研究者として生きていこうと決心

研究にフルに時間を充てるようになると、実務をやっているときには見えなかった課題がよりクリアに見えてきました。さらに研究を続けるため、中曽根康弘さんのシンクタンクである世界平和研究所を経て、一橋大学経済研究所の准教授になりました。そして、いよいよ研究者として生きていこうと決心し、2013年、39歳で法政大学に移り、現在は経済学部で教授を務めています。

(左)中曽根康弘氏のシンクタンク・世界平和研究所に勤務。本格的に研究者への道に進むようになった。(右)大蔵省入省に際して広中平祐博士より届いた激励の書簡は、いまも書斎の本棚に飾っている。
(左)中曽根康弘氏のシンクタンク・世界平和研究所に勤務。本格的に研究者への道に進むようになった。(右)大蔵省入省に際して広中平祐博士より届いた激励の書簡は、いまも書斎の本棚に飾っている。

私の研究テーマは財政と社会保障ですが、対象領域は広がり、最近は実体経済に関心を持っています。日本の経済が盤石だったころは、アセットサイド(バランスシートの左側)を気にせず、財政のデットサイド(財政のバランスシートの右側)を正しくコーディネートしていれば、投資の収益が上がるという認識でした。しかし、いまのように実体経済が弱いと、財政政策でいくら経済をブーストさせようとしても限界がある。日本には実体経済の足腰を強くするソリューションが必要で、それを分析して提言していくことが、研究者としての現在のチャレンジです。

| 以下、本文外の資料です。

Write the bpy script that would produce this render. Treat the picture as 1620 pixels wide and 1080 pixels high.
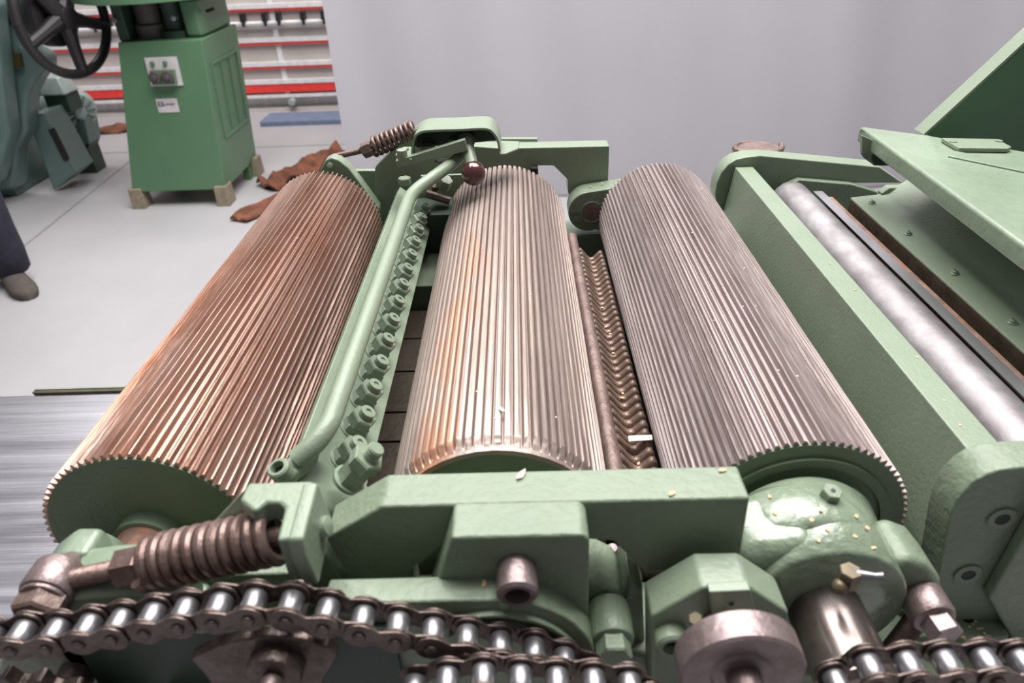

それと別に、政治家や官庁、日銀の幹部を務めた方などを対象に、財政のオーラルヒストリーを記録する仕事に取り組んでいます。30年間、外に出さないという約束があり、世に出るのはずっと先です。しかし、現下の日本財政や経済は本当に厳しい状況で、その舵取りに関わった方々の証言は歴史的価値が高いはずです。後世に託す貴重な資料を残すため、ライフワークとして、しっかり取り組んでいきたいですね。

▼浜ちゃん総研所長の目

現実の世界は、物理の法則どおりに動いている。もともと理系少年だった小黒さんがそのことを知って物理にのめり込んだのは、高校生の頃だった。しかし、知的な関心は物理にとどまらなかった。京大に進学して卒業に必要な単位を2年目でほぼ取り終え、片手間に他分野を学び始めたところ、経済の世界にも社会をマネジメントする理論があることを知り、おもしろさに目覚めた。そこから本格的に勉強を始めて大蔵省に入省。後にノーベル賞に繋がる素粒子を研究するゼミの教授に報告すると、「なぜ、そっちにいくのか」と惜しまれたという。分野を問わずに活躍できるスーパーマンだ。

経済評論家 浜田敏彰氏
経済評論家 浜田敏彰氏

官僚になったのは、旅館やギャラリー、硬質陶器の経営者が並ぶファミリーの影響があったようだ。小黒さんは「ビジネスで儲けるのはいいのですが、個別最適にしかならない。社会全体の最適化を手がけたかった」と明かしてくれた。大蔵省に入省後は、導かれるようにして研究者への道が拓けていく。退官して大学に籍を置くのも、理論派の小黒さんらしい。「趣味は?」と問うと、「分析ですかね」。本人の生真面目さがにじみ出る答えだ。損得を超えたところで公のために研究に打ち込む人がいるのは、とても心強いことである。